───── Records ─────
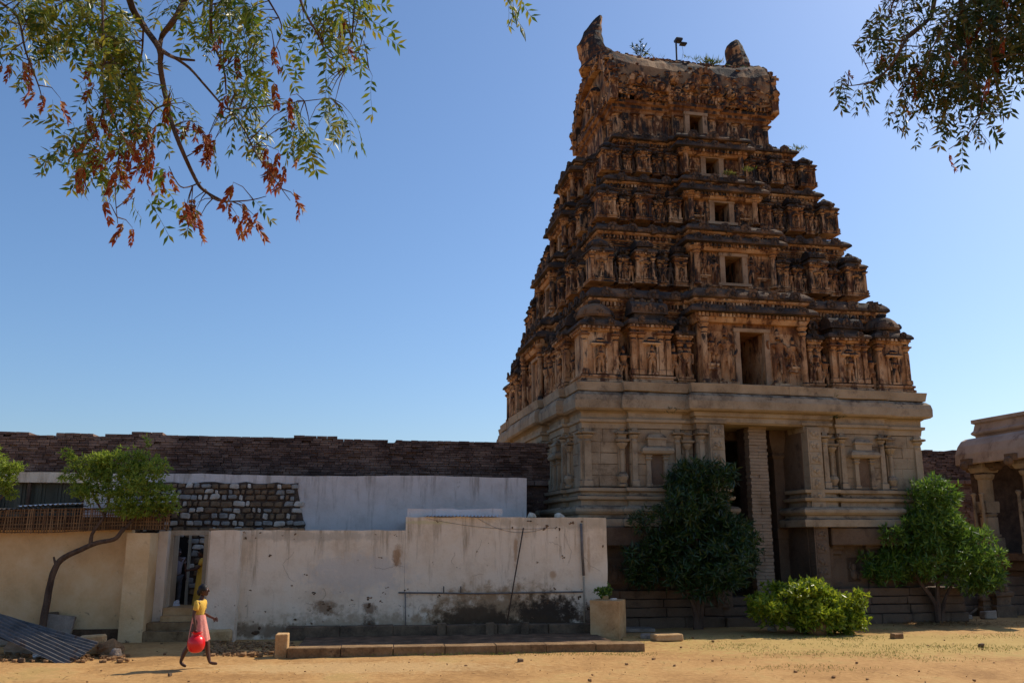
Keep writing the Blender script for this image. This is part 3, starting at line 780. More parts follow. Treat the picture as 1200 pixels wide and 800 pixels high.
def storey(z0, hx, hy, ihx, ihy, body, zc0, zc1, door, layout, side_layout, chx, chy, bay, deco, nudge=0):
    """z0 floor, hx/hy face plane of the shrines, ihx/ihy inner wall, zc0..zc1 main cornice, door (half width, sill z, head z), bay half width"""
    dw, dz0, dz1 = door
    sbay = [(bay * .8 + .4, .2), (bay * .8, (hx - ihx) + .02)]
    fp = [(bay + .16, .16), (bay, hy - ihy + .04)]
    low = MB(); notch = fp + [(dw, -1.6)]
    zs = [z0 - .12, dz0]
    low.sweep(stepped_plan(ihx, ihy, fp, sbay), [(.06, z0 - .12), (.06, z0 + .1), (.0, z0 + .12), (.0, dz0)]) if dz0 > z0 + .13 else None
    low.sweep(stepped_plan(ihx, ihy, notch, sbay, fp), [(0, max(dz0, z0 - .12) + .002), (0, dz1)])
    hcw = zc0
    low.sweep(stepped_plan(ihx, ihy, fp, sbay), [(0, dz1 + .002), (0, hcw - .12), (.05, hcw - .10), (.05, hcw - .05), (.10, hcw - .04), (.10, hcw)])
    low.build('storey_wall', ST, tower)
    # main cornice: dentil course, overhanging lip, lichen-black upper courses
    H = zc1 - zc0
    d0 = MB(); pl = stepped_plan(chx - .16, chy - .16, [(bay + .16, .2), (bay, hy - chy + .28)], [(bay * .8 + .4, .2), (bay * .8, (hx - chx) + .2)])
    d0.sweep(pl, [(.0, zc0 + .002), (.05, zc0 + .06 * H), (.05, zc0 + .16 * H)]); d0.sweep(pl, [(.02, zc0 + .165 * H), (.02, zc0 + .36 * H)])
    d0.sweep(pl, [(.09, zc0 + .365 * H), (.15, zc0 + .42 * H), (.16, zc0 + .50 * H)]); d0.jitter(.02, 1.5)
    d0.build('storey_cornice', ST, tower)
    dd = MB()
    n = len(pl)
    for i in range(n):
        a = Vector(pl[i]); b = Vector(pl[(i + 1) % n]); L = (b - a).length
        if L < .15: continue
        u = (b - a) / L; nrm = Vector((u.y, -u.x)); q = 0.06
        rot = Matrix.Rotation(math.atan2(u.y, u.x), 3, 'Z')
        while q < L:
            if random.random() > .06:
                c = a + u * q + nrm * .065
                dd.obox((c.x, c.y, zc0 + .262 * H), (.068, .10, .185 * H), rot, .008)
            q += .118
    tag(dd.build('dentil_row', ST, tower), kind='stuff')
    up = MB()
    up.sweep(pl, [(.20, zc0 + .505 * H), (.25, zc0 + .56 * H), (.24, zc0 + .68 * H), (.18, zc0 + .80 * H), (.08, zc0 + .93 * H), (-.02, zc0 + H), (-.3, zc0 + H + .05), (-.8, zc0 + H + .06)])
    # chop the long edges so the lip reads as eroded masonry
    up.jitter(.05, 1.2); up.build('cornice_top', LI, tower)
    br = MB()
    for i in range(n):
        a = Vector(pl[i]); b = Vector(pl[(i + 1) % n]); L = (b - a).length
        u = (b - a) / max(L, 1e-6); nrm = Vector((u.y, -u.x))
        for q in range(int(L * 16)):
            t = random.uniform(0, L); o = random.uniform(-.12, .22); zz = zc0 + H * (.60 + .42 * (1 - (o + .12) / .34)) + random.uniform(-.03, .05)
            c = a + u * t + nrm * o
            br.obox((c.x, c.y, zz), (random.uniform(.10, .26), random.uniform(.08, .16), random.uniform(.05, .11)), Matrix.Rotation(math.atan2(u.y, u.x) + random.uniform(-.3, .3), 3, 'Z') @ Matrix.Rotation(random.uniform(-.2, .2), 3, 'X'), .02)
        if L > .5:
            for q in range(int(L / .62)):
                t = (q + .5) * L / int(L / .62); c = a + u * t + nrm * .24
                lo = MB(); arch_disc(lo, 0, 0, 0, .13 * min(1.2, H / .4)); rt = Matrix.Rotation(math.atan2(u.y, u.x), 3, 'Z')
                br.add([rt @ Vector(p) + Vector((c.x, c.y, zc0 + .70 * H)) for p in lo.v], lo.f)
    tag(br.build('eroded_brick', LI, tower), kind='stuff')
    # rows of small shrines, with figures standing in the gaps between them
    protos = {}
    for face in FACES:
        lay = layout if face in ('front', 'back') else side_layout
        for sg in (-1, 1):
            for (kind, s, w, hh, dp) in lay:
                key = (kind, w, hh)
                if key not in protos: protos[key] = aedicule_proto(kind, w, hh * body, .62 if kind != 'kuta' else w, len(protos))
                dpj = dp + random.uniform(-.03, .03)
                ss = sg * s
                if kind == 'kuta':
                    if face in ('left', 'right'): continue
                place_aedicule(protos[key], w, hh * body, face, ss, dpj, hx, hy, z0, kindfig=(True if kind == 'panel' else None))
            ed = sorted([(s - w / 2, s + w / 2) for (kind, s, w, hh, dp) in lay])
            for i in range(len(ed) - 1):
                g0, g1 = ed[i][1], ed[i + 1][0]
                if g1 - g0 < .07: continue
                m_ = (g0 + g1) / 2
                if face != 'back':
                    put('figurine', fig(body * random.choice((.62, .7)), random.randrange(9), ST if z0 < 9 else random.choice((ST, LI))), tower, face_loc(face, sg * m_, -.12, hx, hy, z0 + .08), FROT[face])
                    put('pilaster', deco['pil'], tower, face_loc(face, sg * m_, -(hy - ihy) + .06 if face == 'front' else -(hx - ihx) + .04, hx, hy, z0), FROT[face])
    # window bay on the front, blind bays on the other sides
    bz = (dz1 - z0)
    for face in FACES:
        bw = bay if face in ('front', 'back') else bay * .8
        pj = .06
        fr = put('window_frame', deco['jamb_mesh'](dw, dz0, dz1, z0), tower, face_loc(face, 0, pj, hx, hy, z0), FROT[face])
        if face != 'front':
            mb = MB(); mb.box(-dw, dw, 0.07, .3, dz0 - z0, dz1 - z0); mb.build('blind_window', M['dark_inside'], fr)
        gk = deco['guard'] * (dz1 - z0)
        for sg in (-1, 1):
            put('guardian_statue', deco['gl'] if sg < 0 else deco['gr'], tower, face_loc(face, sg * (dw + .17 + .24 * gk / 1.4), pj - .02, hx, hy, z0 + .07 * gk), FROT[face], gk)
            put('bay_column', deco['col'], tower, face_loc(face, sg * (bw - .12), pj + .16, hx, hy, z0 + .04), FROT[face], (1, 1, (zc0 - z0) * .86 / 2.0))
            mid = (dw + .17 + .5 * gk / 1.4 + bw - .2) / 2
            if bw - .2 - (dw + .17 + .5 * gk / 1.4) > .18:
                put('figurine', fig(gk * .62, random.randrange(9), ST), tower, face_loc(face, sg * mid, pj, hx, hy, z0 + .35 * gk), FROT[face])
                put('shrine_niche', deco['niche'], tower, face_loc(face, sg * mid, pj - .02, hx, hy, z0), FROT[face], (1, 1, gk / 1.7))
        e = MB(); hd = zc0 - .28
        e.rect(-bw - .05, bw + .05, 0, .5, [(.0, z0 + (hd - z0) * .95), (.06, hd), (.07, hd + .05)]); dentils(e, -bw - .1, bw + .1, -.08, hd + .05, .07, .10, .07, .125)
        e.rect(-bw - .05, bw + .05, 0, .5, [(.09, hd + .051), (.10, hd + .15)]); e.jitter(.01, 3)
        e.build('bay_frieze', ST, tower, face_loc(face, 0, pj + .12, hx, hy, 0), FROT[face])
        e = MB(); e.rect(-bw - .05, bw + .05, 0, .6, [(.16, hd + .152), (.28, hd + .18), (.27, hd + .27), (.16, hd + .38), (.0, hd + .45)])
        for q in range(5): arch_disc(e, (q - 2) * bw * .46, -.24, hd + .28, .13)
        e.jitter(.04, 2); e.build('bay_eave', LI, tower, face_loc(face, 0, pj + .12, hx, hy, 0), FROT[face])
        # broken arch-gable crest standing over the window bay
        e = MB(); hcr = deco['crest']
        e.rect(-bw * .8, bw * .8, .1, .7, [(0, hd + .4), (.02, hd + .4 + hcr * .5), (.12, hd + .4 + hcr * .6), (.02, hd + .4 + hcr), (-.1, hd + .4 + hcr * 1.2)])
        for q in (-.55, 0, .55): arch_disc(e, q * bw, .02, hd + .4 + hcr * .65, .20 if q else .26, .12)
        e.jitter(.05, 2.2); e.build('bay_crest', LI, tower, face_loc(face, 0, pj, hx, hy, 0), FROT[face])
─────
───── Records ─────
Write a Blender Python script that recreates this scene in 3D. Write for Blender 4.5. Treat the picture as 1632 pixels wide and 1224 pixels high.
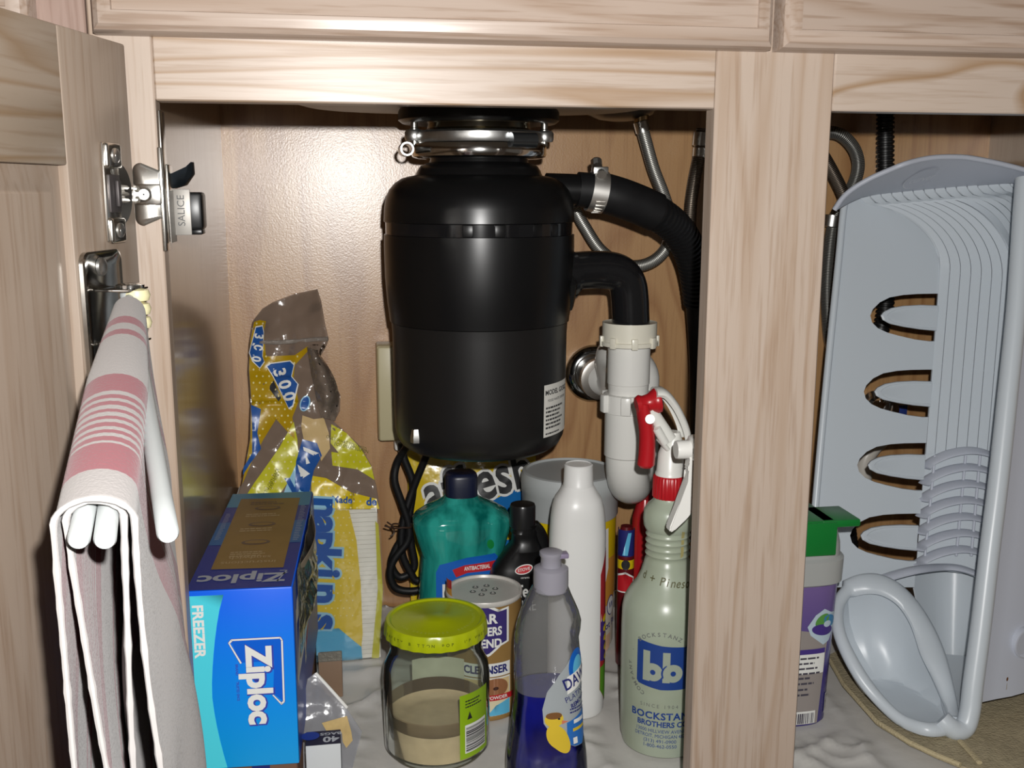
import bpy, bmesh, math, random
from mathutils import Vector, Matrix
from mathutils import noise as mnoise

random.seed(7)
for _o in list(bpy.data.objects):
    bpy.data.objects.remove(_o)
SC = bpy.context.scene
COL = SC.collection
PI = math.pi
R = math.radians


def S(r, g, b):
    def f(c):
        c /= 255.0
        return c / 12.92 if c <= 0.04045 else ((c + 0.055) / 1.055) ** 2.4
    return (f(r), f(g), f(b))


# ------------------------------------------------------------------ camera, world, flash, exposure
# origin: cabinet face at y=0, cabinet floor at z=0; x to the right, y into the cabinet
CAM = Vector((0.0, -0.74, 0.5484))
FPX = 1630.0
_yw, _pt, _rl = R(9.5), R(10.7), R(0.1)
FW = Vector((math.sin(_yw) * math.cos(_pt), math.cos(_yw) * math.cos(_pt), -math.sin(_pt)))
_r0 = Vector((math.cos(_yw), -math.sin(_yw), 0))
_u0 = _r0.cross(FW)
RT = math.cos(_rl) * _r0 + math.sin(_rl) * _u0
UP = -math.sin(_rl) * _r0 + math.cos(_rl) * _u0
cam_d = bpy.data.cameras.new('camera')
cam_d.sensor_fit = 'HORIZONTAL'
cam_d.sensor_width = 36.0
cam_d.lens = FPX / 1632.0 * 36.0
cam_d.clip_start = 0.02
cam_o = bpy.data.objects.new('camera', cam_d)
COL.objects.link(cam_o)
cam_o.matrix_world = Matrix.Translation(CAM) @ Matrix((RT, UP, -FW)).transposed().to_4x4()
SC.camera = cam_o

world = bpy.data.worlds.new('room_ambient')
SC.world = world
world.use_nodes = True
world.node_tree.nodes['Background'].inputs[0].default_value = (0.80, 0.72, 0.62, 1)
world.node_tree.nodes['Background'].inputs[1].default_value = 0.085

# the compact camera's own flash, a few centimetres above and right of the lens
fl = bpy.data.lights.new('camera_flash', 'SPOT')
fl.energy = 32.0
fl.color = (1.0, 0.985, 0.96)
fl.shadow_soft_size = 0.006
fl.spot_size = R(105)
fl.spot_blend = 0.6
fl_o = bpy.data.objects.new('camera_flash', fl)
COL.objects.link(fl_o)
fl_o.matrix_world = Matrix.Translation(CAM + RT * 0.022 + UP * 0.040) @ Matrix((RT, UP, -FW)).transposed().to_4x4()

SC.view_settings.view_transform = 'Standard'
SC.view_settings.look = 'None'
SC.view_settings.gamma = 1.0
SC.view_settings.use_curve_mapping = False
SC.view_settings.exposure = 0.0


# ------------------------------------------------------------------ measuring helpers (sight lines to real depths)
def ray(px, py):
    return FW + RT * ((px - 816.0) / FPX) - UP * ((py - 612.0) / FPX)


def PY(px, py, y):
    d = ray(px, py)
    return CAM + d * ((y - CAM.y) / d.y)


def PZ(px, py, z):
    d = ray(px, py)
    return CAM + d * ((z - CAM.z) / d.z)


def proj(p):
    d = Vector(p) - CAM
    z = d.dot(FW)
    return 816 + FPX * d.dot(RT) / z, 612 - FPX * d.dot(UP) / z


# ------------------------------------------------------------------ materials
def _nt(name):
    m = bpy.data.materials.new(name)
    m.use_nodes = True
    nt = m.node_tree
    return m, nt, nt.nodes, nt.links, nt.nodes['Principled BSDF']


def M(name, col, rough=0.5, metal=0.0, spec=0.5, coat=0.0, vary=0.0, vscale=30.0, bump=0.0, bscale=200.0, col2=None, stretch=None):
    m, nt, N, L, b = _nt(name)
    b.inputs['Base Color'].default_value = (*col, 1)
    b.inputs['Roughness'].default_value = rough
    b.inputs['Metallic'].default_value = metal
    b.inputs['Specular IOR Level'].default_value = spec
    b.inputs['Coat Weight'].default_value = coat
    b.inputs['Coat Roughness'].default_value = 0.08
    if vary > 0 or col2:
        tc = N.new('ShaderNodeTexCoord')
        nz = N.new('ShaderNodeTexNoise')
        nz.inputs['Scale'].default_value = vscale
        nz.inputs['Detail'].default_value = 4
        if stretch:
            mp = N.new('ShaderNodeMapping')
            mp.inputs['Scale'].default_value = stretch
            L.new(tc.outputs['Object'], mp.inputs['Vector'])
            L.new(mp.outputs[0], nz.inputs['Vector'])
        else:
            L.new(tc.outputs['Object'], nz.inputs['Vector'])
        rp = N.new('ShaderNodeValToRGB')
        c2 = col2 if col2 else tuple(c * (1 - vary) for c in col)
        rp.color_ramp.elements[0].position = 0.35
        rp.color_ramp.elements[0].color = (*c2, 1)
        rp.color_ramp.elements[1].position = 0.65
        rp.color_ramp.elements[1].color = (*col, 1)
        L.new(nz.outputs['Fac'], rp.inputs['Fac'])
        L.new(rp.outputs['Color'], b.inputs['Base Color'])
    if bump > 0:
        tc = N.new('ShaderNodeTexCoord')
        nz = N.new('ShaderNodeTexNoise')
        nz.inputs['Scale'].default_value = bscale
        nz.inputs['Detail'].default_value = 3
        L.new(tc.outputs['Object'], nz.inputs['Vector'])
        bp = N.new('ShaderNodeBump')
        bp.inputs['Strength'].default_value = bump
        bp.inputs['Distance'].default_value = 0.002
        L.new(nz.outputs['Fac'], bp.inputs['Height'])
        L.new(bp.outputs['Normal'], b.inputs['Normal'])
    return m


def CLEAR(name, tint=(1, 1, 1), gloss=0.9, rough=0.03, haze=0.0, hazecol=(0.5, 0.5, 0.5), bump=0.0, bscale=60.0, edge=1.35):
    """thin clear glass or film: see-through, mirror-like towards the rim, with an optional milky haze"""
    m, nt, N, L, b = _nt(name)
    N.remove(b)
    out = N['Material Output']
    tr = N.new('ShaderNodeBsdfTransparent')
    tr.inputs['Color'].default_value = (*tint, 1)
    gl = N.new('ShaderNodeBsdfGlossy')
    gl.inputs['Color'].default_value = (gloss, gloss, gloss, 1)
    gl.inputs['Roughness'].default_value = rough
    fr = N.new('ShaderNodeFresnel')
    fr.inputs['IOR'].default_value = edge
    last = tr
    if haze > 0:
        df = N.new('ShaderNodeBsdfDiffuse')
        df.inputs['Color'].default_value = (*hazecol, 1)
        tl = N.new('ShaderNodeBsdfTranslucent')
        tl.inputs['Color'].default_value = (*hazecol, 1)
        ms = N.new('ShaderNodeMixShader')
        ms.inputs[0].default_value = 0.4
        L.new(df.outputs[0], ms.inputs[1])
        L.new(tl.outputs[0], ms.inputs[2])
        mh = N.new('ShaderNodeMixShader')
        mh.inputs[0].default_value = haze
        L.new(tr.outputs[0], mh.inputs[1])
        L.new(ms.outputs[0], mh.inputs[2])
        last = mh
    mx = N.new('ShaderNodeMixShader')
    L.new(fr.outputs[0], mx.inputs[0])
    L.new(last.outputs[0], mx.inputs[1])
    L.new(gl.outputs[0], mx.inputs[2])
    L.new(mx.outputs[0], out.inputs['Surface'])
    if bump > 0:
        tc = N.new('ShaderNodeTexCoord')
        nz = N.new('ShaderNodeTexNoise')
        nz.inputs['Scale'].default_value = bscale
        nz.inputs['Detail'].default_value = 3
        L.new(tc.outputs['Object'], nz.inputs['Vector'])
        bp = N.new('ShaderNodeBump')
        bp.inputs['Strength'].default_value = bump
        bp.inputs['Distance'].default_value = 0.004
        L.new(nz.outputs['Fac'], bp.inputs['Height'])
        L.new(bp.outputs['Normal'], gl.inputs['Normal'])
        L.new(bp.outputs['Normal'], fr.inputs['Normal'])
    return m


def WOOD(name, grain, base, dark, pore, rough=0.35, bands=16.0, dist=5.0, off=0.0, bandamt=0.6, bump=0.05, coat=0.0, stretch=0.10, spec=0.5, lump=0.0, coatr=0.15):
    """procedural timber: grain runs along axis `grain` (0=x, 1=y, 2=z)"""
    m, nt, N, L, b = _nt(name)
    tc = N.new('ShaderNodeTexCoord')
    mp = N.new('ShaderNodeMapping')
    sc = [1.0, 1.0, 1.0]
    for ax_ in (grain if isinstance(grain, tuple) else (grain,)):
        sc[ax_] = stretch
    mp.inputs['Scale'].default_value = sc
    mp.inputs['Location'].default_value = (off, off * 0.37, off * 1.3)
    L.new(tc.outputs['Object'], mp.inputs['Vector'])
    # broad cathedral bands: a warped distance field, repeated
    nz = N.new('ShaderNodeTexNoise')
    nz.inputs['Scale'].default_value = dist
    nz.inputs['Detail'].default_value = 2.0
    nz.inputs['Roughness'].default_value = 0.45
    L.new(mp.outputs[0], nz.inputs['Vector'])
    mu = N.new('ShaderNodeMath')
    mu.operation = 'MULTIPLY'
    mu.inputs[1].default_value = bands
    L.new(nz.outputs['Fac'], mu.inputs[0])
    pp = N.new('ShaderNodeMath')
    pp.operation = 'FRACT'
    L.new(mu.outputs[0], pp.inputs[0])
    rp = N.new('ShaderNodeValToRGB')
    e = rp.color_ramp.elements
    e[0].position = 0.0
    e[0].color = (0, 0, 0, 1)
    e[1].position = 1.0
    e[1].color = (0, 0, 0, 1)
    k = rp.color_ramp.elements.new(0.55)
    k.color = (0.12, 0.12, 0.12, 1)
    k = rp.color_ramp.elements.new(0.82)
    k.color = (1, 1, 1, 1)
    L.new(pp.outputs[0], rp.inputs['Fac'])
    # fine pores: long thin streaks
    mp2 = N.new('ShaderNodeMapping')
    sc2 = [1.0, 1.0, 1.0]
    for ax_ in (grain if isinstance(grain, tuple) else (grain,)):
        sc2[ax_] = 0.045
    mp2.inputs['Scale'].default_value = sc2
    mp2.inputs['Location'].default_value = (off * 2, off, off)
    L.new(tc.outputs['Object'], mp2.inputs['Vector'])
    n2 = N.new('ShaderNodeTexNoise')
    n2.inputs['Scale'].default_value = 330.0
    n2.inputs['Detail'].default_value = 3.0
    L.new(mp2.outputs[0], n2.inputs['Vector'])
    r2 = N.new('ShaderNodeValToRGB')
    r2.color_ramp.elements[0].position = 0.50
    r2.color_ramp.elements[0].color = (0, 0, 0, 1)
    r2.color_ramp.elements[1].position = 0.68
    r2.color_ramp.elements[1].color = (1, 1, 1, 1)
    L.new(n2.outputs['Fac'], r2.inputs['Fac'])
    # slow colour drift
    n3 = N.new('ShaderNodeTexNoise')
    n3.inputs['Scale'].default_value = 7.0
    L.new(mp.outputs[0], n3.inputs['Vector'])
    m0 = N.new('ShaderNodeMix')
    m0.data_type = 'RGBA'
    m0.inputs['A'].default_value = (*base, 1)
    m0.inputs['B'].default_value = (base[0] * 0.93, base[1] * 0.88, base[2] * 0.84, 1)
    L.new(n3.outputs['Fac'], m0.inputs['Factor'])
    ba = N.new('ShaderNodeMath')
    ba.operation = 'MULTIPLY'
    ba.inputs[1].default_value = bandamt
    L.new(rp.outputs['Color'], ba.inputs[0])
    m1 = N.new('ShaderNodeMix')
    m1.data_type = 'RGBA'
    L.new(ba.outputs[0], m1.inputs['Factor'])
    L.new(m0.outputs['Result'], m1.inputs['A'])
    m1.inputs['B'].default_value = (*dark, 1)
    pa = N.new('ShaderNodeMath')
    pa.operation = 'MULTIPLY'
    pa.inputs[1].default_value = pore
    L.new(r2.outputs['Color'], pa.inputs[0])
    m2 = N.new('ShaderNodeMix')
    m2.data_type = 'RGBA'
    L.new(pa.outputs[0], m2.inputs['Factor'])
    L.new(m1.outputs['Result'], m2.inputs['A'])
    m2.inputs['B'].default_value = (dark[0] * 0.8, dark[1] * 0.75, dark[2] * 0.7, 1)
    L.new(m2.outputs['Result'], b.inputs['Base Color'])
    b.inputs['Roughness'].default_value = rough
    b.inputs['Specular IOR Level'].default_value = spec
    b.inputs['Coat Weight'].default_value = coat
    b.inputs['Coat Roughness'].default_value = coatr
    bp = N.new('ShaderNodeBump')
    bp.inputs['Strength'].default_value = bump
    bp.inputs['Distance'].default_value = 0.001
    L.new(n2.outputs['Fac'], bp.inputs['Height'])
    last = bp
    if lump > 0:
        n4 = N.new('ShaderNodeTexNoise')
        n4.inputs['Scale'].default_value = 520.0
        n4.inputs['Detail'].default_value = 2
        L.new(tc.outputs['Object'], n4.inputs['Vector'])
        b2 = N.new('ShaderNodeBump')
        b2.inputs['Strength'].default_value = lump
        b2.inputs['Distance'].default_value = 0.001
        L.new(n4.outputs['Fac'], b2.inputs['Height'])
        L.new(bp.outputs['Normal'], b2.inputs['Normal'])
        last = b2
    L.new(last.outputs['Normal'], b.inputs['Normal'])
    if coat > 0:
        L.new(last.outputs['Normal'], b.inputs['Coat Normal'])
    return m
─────
**Exercise goal:** Reproduce, starting at the line containing "Write a Blender" and stopping after the line containing "R = math.radians", each of those lines exactly and no others; leave pictures out.

**Task result:**
Write a Blender Python script that recreates this scene in 3D. Write for Blender 4.5. Treat the picture as 1632 pixels wide and 1224 pixels high.
import bpy, bmesh, math, random
from mathutils import Vector, Matrix
from mathutils import noise as mnoise

random.seed(7)
for _o in list(bpy.data.objects):
    bpy.data.objects.remove(_o)
SC = bpy.context.scene
COL = SC.collection
PI = math.pi
R = math.radians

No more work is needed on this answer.